Prompt » Quote the data exactly, first line to the line containing "scene.camera = cam", with no pictures.

--- start of Data records ---

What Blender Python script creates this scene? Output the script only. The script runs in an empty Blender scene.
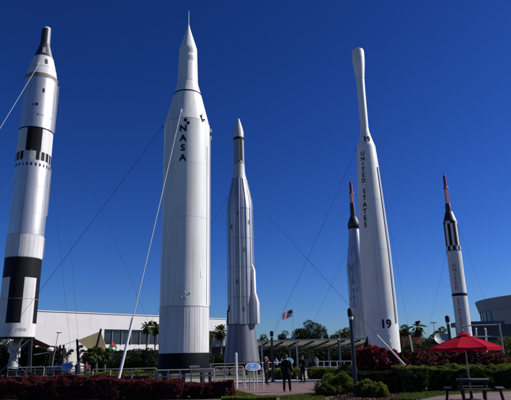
import bpy, bmesh, math, random
import numpy as np
from mathutils import Vector, Matrix, Quaternion

# ------------------------------------------------------------------ camera
scene = bpy.context.scene
R = math.radians
PITCH, ROLL, EYE, FPX, PW, PH = R(16.4), R(-1.35), 1.65, 538.0, 511.0, 400.0
cam_data = bpy.data.cameras.new('camera')
cam = bpy.data.objects.new('camera', cam_data)
scene.collection.objects.link(cam)
CAM_M = Matrix.Rotation(math.pi / 2 + PITCH, 4, 'X') @ Matrix.Rotation(ROLL, 4, 'Z')
cam.matrix_world = Matrix.Translation((0, 0, EYE)) @ CAM_M
cam_data.sensor_fit = 'HORIZONTAL'
cam_data.sensor_width = 36
cam_data.lens = 36 * FPX / PW
cam_data.clip_start = 0.1
cam_data.clip_end = 4000
scene.camera = cam

# ------------------------------------------------------------------ sky, sun, exposure
SUN_AZ, SUN_EL = R(84), R(38)            # azimuth clockwise from +Y
world = bpy.data.worlds.new('World')
scene.world = world
world.use_nodes = True
wn, wl = world.node_tree.nodes, world.node_tree.links
wn.clear()
sky = wn.new('ShaderNodeTexSky')
sky.sky_type = 'NISHITA'
sky.sun_disc = False
sky.sun_elevation = SUN_EL
sky.sun_rotation = SUN_AZ
sky.altitude = 0
sky.air_density = 1.0
sky.dust_density = 0.3
sky.ozone_density = 4.0
hsv = wn.new('ShaderNodeHueSaturation')       # a clear polarised winter sky: deeper and bluer than the plain model
hsv.inputs['Saturation'].default_value = 1.12
hsv.inputs['Value'].default_value = 1.0
gam = wn.new('ShaderNodeGamma'); gam.inputs['Gamma'].default_value = 1.55
tint = wn.new('ShaderNodeMix'); tint.data_type = 'RGBA'; tint.blend_type = 'MULTIPLY'; tint.inputs['Factor'].default_value = 1
tint.inputs[7].default_value = (.285, .37, .60, 1)
bg = wn.new('ShaderNodeBackground')
bg.inputs['Strength'].default_value = 0.05
wo = wn.new('ShaderNodeOutputWorld')
wl.new(sky.outputs[0], hsv.inputs['Color'])
wl.new(hsv.outputs[0], gam.inputs['Color']); wl.new(gam.outputs[0], tint.inputs[6]); wl.new(tint.outputs[2], bg.inputs['Color'])
wl.new(bg.outputs[0], wo.inputs['Surface'])

sl = bpy.data.lights.new('sun', 'SUN')
sl.energy = 5.0
sl.angle = R(0.5)
sl.color = (1.0, 0.955, 0.88)
sun = bpy.data.objects.new('sun', sl)
scene.collection.objects.link(sun)
sdir = Vector((math.sin(SUN_AZ) * math.cos(SUN_EL), math.cos(SUN_AZ) * math.cos(SUN_EL), math.sin(SUN_EL)))
sun.rotation_euler = sdir.to_track_quat('Z', 'Y').to_euler()
sun.location = sdir * 100

scene.view_settings.view_transform = 'Standard'
scene.view_settings.look = 'None'
scene.view_settings.gamma = 1
scene.view_settings.exposure = 0.2
scene.view_settings.use_curve_mapping = False

random.seed(7)
RNG = np.random.default_rng(11)

# ------------------------------------------------------------------ surveying helpers: photo point + distance -> place in the world
def ray(x, y):
    return CAM_M.to_3x3() @ Vector(((x - PW / 2) / FPX, -(y - PH / 2) / FPX, -1))
def at(x, y, Y):
    d = ray(x, y)
    return Vector((0, 0, EYE)) + d * (Y / d.y)
def gr(x, y, Z=0.0):
    d = ray(x, y)
    return Vector((0, 0, EYE)) + d * ((Z - EYE) / d.z)

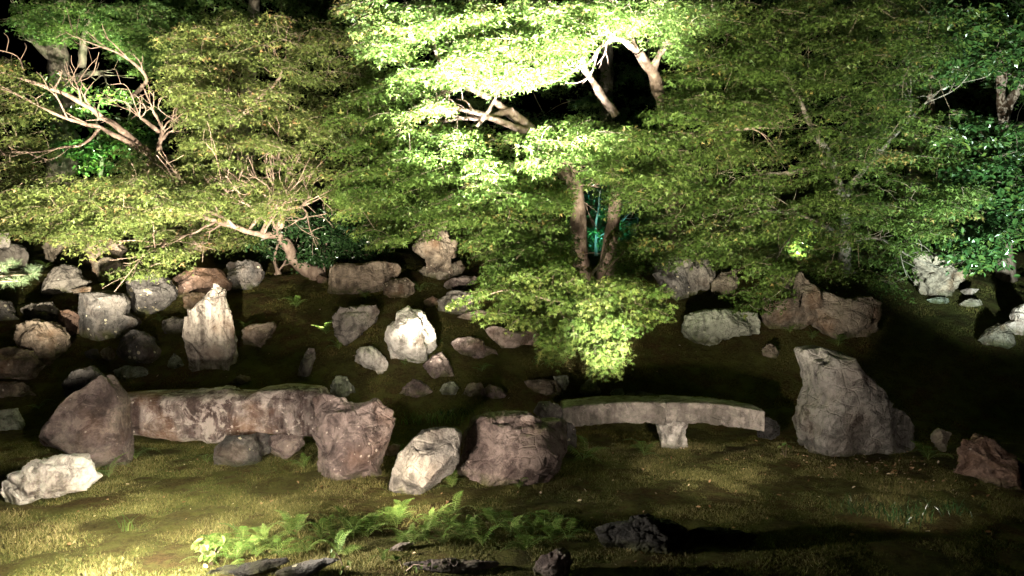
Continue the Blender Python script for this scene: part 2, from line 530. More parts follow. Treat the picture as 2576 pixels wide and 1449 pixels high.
def rock(zk, txt, mat, name, label, cat='rock', group=None, depth=None, thick=0.8, sub=None, planes=18, rough=1.0, strata=None, box=3.2, parent=None, back=0.22):
    seed_counter[0] += 1
    sd = seed_counter[0]
    rs = np.random.default_rng(sd)
    P = outline(zk, txt)
    if zk not in ('B3', 'B4', 'B5', 'B6', 'B7'):
        P = P.mean(0) + (P - P.mean(0)) * 1.06
    lo, hi = P.min(0), P.max(0)
    uc = (lo[0] + hi[0]) / 2
    d0 = depth if depth else ground_hit(uc, hi[1])
    wm, hm = (hi[0] - lo[0]) * d0 / F, (hi[1] - lo[1]) * d0 / F
    T = thick * min(wm, hm * 1.5)
    dc = d0 + back * T
    Q = np.array([at(u, v, dc) for u, v in P])[:, [0, 2]]
    x, z = Q[:, 0], Q[:, 1]
    x2, z2 = np.roll(x, -1), np.roll(z, -1)
    cr = x * z2 - x2 * z
    ar = cr.sum() / 2
    c = np.array([((x + x2) * cr).sum(), ((z + z2) * cr).sum()]) / (6 * ar)
    if sub is None:
        sub = 6 if max(hi - lo) > 75 else (5 if max(hi - lo) > 22 else 4)
    S, faces = ico(sub)
    R = radial(Q, c)
    phi = np.arctan2(S[:, 2], S[:, 0]) % (2 * math.pi)
    q = phi / (2 * math.pi) * len(R)
    i0 = np.floor(q).astype(int) % len(R)
    fr = q - np.floor(q)
    rad = R[i0] * (1 - fr) + R[(i0 + 1) % len(R)] * fr
    t = np.abs(S[:, 1])
    rr = np.clip(1 - t ** box, 0, 1) ** (1 / box)
    V = np.stack([c[0] + rad * rr * np.cos(phi), dc + S[:, 1] * T / 2, c[1] + rad * rr * np.sin(phi)], -1)
    C = np.array([c[0], dc, c[1]])
    size = (wm * hm) ** 0.5
    L = V - C
    # cleaved faces, mostly on the front and the top so that the outline stays
    keep = np.clip((t - 0.04) / 0.30, 0, 1) ** 0.7      # the outline keeps its traced shape
    for k in range(planes):
        n = rs.normal(size=3)
        n[1] = -abs(n[1]) * 1.3 if rs.random() < 0.75 else abs(n[1])
        n /= np.linalg.norm(n)
        if abs(n[1]) < 0.5:
            n[1] = math.copysign(0.62, n[1])
            n /= np.linalg.norm(n)
        h = L @ n
        off = h.max() * (1 - rs.uniform(0.07, 0.42))
        L = L - (np.maximum(0, h - off) * 0.96 * keep)[:, None] * n
    D = L / np.maximum(np.linalg.norm(L, axis=1), 1e-6)[:, None]
    pl = L / size + sd * 3.7
    amp = size * rough
    disp = 0.030 * amp * fbm(pl * 2.6, 3, sd) + 0.024 * amp * ridged(pl * 5.0, 5, sd + 9) - 0.012 * amp
    disp += 0.010 * amp * fbm(pl * 22, 3, sd + 21)
    ang, st = strata if strata else (rs.uniform(-0.6, 0.6), 0.5)
    ax = np.array([math.sin(ang), 0.3, math.cos(ang)])
    lay = (pl @ ax) * 9 + 1.3 * fbm(pl * 2.0, 3, sd + 5)
    z3 = np.zeros((len(lay), 3))
    z3[:, 0] = lay
    s1 = vnoise(z3, sd + 6)
    disp += st * 0.034 * amp * np.clip(s1 * 4, -1, 1)
    # a few deep cracks
    ck = np.abs(fbm(pl * 1.7 + 50, 3, sd + 33))
    disp -= 0.05 * amp * np.exp(-(ck / 0.03) ** 2)
    L = L + D * disp[:, None]
    base = np.array([c[0], dc, float(ground_z(np.array([c[0]]), np.array([dc]))[0])])
    me = mesh_np(name, L + C - base, faces, RM[mat])
    o = link(name, me, base, parent)
    if parent is None:
        tag(o, label, cat, group)
    return o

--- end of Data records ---

Exercise solution »
What Blender Python script creates this scene? Output the script only. The script runs in an empty Blender scene.
import bpy, bmesh, math, random
import numpy as np
from mathutils import Vector, Matrix, Quaternion

# ------------------------------------------------------------------ camera
scene = bpy.context.scene
R = math.radians
PITCH, ROLL, EYE, FPX, PW, PH = R(16.4), R(-1.35), 1.65, 538.0, 511.0, 400.0
cam_data = bpy.data.cameras.new('camera')
cam = bpy.data.objects.new('camera', cam_data)
scene.collection.objects.link(cam)
CAM_M = Matrix.Rotation(math.pi / 2 + PITCH, 4, 'X') @ Matrix.Rotation(ROLL, 4, 'Z')
cam.matrix_world = Matrix.Translation((0, 0, EYE)) @ CAM_M
cam_data.sensor_fit = 'HORIZONTAL'
cam_data.sensor_width = 36
cam_data.lens = 36 * FPX / PW
cam_data.clip_start = 0.1
cam_data.clip_end = 4000
scene.camera = cam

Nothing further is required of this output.